_Task brief_.
Determine the number of lines in the data that include the word "objects", and write only that number.

_Records provided_.
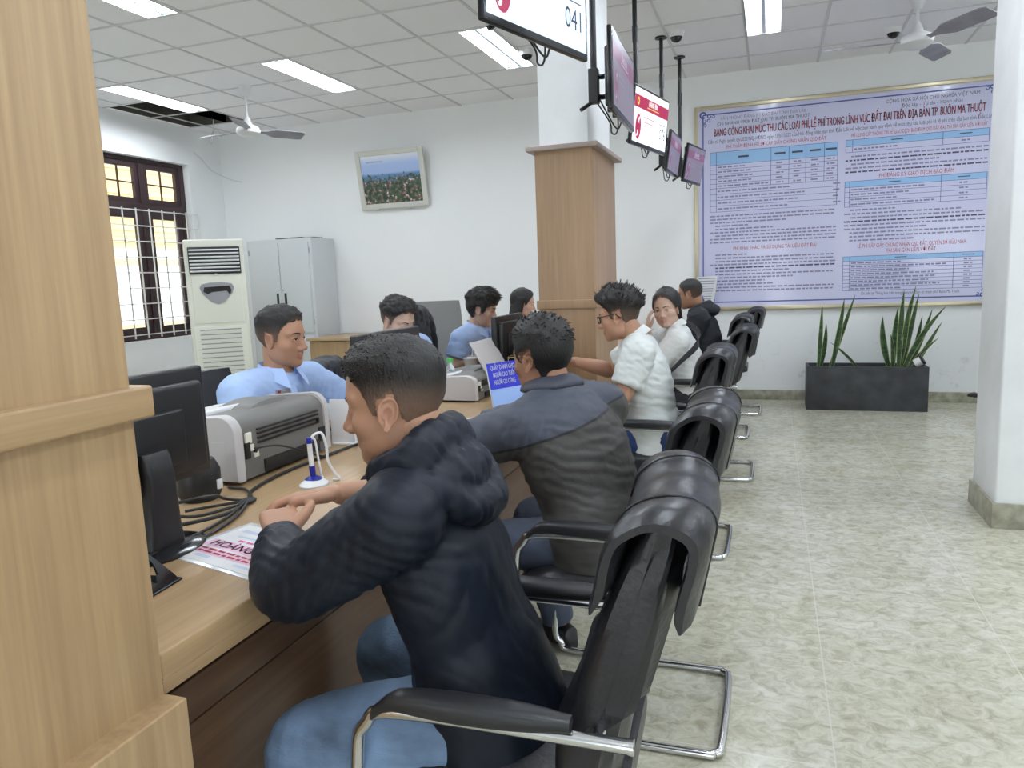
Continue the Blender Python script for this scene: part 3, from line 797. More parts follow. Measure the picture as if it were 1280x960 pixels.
no = N('ShaderNodeTexNoise'); no.inputs['Scale'].default_value = 22; no.inputs['Detail'].default_value = 6; nt.links.new(tc.outputs['Object'], no.inputs['Vector'])
rv = N('ShaderNodeValToRGB'); rv.color_ramp.interpolation = 'CONSTANT'
for p_, c_ in ((.0, (.02, .035, .03)), (.42, (.05, .09, .04)), (.54, (.20, .14, .12)), (.60, (.45, .10, .16)), (.635, (.75, .75, .78)), (.70, (.03, .04, .05))):
    e = rv.color_ramp.elements.new(p_); e.color = (*c_, 1)
rv.color_ramp.elements.remove(rv.color_ramp.elements[0])
nt.links.new(no.outputs['Fac'], rv.inputs[0])
mk = math_('MULTIPLY', math_('LESS_THAN', zz, math_('ADD', math_('MULTIPLY', vo.outputs['Distance'], .3), .36)), .85)
mx = N('ShaderNodeMix', data_type='RGBA'); nt.links.new(mk, mx.inputs[0]); nt.links.new(rs.outputs[0], mx.inputs[6]); nt.links.new(rv.outputs[0], mx.inputs[7])
nt.links.new(mx.outputs[2], b.inputs['Base Color']); b.inputs['Roughness'].default_value = .25
M['town'] = m
pt = thing('framed_picture', 'framed aerial photograph of a town by water, tilted off the back wall', 'picture', (-4.17, 7.905, 2.53))
pt.rotation_euler = (math.radians(9), 0, 0)
f = MB()
PW, PH = .87, .66
for s in (-1, 1):
    f.box((s * (PW / 2 - .03), 0, 0), (.06, .03, PH), bev=.006); f.box((0, 0, s * (PH / 2 - .03)), (PW - .12, .03, .06), bev=.006)
f.box((0, .010, 0), (PW - .06, .006, PH - .06))
for s in (-1, 1): f.box((s * .22, -.005, -PH / 2 - .008), (.04, .03, .02), bev=.004)
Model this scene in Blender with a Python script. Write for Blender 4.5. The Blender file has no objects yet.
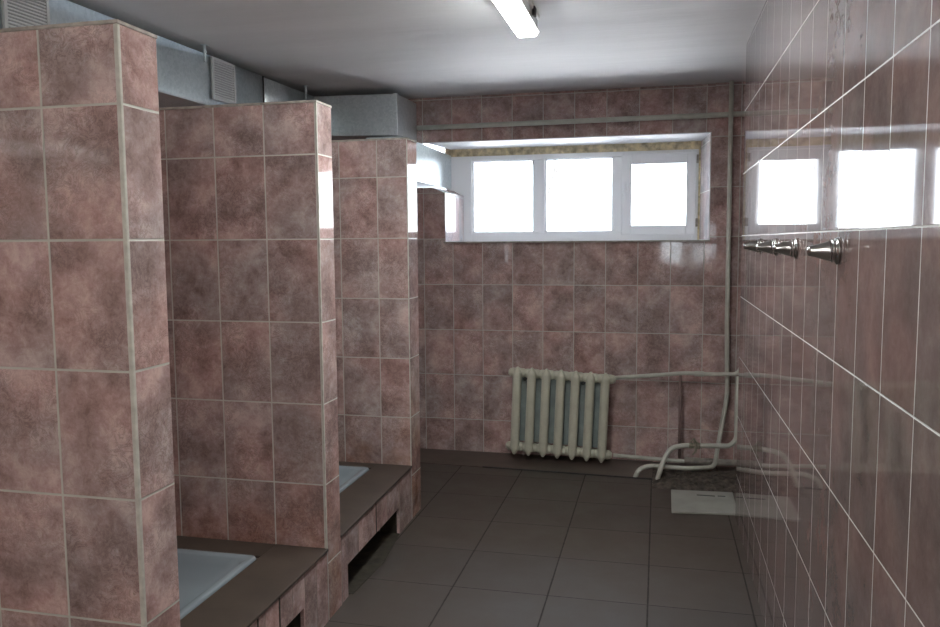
import bpy, bmesh, math, random
from mathutils import Vector, Matrix
R = math.radians
random.seed(7)
sc = bpy.context.scene
CZ = 1.405                       # eye height; many measured heights are given relative to it

# ---------------------------------------------------------------- camera
cam_d = bpy.data.cameras.new('camera'); cam = bpy.data.objects.new('camera', cam_d)
sc.collection.objects.link(cam); sc.camera = cam
cam_d.sensor_width = 36.0; cam_d.lens = 796.4 / 940 * 36.0
cam_d.clip_start = 0.02; cam_d.clip_end = 200
cam.matrix_world = (Matrix.Translation((0, 0, CZ)) @ Matrix.Rotation(R(13.3375), 4, 'Z')
                    @ Matrix.Rotation(R(90 - 5.187), 4, 'X') @ Matrix.Rotation(R(-0.4176), 4, 'Z'))

# ---------------------------------------------------------------- sky, exposure
SKY = 2.7
w = bpy.data.worlds.new('sky'); sc.world = w; w.use_nodes = True
nt = w.node_tree; nt.nodes.clear()
wo = nt.nodes.new('ShaderNodeOutputWorld'); wb = nt.nodes.new('ShaderNodeBackground')
tc = nt.nodes.new('ShaderNodeTexCoord'); sp = nt.nodes.new('ShaderNodeSeparateXYZ'); rp = nt.nodes.new('ShaderNodeValToRGB')
nt.links.new(tc.outputs['Generated'], sp.inputs[0]); nt.links.new(sp.outputs['Z'], rp.inputs[0])
rp.color_ramp.elements[0].position = 0.0; rp.color_ramp.elements[0].color = (0.80, 0.86, 0.92, 1)
rp.color_ramp.elements[1].position = 0.6; rp.color_ramp.elements[1].color = (0.66, 0.80, 1.0, 1)
nt.links.new(rp.outputs[0], wb.inputs[0]); wb.inputs[1].default_value = SKY
nt.links.new(wb.outputs[0], wo.inputs[0])
vs = sc.view_settings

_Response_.
3